In the end, it may be that I'm thinking too much about it. Sometimes I would tell my boyfriend : oh I hope I wasn't out of line by saying this to your mom, or I hope your father didn't think I was ridiculous when we talked about this. And my boyfriend would always tell me : don't worry. At other times, my boyfriend just triggers these fears by telling me : oh don't talk about that event (that happened between him and his parents years ago) or else you'll just make them feel uncomfortable...
So I also observed how they act with their other daughters or sons in law to see if it's just unique to my relationship with them. I would say that it's pretty unique to me but not as in they target me. But their relationship with their other daughters/sons in law are pretty much aloof as it is with me. They just have small talk, but there is no akwardness. Ever.

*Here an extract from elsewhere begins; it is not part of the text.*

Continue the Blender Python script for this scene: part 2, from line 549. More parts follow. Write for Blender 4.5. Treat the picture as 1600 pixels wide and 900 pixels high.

Am I the only one that has problems adjusting to his in-laws ? Maybe, I'm expecting to much out of a relationship that's not meant to be more than an aloof one? But, 4 years in I can't help feeling like I'm not up to par on some level. I'm not asking to call them ''Dad and Mom'' but I would feel better if it was as easy to talk to them as it is easy to talk to my boyfriend's siblings.
I also realize that when we visit his in-laws, it's more of a visit so that his parents can see their son and less about us (as a couple) visiting them (so it's not about me).
Maybe I'm overthinking this. I'm probably overthinking this. But anyhow.